Scan the listing below and copy every line holding "pixels".
....
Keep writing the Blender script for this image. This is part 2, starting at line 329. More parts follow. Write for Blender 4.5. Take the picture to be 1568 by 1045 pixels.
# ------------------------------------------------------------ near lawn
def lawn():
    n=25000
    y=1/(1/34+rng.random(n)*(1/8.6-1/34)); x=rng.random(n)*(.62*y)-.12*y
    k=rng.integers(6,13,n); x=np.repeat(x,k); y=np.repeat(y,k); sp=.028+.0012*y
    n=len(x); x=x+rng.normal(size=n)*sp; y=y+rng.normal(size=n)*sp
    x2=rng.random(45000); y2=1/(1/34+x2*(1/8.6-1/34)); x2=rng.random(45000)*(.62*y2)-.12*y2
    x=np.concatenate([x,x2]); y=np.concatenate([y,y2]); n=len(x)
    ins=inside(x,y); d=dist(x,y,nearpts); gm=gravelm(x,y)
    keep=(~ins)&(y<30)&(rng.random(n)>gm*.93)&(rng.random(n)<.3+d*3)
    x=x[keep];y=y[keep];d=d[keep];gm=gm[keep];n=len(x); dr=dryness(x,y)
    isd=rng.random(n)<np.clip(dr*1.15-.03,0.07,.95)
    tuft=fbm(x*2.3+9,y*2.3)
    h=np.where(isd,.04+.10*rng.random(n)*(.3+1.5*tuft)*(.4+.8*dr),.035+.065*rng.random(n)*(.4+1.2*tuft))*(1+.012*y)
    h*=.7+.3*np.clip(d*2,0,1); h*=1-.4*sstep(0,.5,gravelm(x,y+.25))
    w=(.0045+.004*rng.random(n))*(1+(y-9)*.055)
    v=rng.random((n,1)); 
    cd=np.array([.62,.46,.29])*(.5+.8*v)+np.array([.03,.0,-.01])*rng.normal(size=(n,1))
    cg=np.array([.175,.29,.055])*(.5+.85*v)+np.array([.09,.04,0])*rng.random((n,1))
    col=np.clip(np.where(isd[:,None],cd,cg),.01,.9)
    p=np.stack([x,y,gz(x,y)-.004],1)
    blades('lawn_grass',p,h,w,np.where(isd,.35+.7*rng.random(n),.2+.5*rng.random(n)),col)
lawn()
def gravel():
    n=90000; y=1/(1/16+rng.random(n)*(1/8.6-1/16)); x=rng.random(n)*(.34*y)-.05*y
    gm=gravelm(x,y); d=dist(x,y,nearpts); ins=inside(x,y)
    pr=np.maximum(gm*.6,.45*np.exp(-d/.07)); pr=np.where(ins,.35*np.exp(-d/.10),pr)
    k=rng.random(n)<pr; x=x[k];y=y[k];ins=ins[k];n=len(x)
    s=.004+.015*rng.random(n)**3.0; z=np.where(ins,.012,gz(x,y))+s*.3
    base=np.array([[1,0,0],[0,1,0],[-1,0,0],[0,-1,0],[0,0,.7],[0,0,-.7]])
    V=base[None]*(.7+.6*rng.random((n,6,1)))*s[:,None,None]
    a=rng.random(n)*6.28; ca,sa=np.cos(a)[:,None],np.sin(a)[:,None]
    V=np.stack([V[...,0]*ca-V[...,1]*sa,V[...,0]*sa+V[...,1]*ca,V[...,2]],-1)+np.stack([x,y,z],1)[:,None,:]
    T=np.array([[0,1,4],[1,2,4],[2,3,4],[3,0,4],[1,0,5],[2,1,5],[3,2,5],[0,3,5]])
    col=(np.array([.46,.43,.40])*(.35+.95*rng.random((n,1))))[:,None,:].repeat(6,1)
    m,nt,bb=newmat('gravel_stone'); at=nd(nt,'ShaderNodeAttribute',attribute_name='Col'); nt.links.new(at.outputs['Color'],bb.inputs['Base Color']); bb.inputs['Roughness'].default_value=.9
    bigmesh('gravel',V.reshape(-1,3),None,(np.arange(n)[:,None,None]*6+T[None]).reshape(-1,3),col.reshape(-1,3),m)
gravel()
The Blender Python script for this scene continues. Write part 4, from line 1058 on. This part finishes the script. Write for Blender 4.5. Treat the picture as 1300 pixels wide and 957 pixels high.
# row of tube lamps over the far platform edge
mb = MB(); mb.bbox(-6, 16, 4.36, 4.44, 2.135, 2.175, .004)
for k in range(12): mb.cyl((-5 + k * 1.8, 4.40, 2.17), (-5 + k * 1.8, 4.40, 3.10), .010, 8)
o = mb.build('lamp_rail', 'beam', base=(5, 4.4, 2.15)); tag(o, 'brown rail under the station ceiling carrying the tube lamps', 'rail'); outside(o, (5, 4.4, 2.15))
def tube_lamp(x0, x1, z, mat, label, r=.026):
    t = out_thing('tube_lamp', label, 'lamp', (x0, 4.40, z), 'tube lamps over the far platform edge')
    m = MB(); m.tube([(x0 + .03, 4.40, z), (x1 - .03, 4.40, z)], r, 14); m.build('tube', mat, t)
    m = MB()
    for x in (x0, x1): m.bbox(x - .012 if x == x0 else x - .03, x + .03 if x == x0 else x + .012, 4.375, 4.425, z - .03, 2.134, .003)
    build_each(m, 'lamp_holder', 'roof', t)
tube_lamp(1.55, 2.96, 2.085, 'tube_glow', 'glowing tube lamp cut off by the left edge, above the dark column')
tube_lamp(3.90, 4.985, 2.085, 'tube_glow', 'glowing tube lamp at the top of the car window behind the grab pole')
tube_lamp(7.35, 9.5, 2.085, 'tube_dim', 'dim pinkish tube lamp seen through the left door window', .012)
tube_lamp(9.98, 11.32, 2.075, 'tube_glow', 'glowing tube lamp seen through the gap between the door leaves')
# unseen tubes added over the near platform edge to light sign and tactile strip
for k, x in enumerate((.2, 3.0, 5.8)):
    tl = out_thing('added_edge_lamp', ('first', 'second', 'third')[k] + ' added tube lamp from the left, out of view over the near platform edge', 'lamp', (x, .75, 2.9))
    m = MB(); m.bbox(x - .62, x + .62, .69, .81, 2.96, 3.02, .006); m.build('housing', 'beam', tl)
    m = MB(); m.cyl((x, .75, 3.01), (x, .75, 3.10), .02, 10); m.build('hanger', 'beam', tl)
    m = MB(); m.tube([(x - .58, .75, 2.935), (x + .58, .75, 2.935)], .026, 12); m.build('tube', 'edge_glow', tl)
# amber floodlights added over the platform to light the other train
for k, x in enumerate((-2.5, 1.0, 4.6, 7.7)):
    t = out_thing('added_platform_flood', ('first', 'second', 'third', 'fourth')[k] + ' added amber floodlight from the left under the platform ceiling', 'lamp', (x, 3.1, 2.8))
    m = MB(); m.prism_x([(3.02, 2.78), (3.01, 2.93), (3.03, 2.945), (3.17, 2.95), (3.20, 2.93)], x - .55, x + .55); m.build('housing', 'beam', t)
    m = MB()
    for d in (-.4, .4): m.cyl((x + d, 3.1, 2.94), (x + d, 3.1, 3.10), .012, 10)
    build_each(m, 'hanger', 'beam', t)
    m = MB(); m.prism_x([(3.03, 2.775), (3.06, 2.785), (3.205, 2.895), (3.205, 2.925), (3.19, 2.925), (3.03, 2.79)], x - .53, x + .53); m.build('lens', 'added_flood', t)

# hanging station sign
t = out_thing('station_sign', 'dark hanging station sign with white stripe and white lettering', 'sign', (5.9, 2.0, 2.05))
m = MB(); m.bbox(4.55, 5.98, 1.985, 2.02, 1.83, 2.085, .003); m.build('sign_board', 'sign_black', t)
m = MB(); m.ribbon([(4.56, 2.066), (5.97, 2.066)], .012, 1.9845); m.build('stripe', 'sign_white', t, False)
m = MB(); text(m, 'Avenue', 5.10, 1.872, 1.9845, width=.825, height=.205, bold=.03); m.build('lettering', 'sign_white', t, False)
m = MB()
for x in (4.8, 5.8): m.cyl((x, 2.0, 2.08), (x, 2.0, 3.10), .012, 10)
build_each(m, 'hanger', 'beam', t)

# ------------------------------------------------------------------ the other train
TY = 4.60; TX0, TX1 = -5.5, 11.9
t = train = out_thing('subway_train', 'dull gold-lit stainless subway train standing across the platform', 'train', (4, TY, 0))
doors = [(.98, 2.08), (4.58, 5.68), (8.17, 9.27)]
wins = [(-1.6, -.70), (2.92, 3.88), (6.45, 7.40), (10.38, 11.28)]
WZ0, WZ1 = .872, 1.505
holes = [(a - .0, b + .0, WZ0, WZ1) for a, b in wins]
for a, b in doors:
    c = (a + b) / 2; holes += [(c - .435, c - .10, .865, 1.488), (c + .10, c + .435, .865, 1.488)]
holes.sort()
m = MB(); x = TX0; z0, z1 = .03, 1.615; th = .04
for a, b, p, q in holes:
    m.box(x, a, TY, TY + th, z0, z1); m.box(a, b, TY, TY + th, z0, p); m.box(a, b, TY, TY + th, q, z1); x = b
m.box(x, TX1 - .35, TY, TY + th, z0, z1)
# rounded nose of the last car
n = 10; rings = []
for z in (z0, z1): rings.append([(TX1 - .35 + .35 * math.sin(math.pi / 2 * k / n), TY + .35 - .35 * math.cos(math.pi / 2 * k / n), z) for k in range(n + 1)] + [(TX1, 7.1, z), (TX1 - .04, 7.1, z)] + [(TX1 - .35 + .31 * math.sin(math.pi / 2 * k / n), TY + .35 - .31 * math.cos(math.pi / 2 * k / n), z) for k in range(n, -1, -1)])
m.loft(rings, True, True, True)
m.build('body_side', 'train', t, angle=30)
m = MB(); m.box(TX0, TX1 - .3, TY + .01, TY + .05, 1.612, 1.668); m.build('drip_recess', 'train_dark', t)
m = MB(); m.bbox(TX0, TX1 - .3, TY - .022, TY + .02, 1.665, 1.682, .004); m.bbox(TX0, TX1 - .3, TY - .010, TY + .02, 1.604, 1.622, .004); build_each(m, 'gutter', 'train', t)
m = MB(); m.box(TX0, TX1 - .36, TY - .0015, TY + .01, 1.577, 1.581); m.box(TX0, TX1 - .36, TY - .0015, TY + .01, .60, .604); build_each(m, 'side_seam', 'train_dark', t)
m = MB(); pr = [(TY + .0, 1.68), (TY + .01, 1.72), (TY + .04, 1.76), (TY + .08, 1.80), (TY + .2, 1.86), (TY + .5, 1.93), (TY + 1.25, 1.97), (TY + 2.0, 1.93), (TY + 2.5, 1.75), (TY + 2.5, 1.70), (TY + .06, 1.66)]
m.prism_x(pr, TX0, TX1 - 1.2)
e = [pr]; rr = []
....
### RESULT
Keep writing the Blender script for this image. This is part 2, starting at line 329. More parts follow. Write for Blender 4.5. Take the picture to be 1568 by 1045 pixels.
The Blender Python script for this scene continues. Write part 4, from line 1058 on. This part finishes the script. Write for Blender 4.5. Treat the picture as 1300 pixels wide and 957 pixels high.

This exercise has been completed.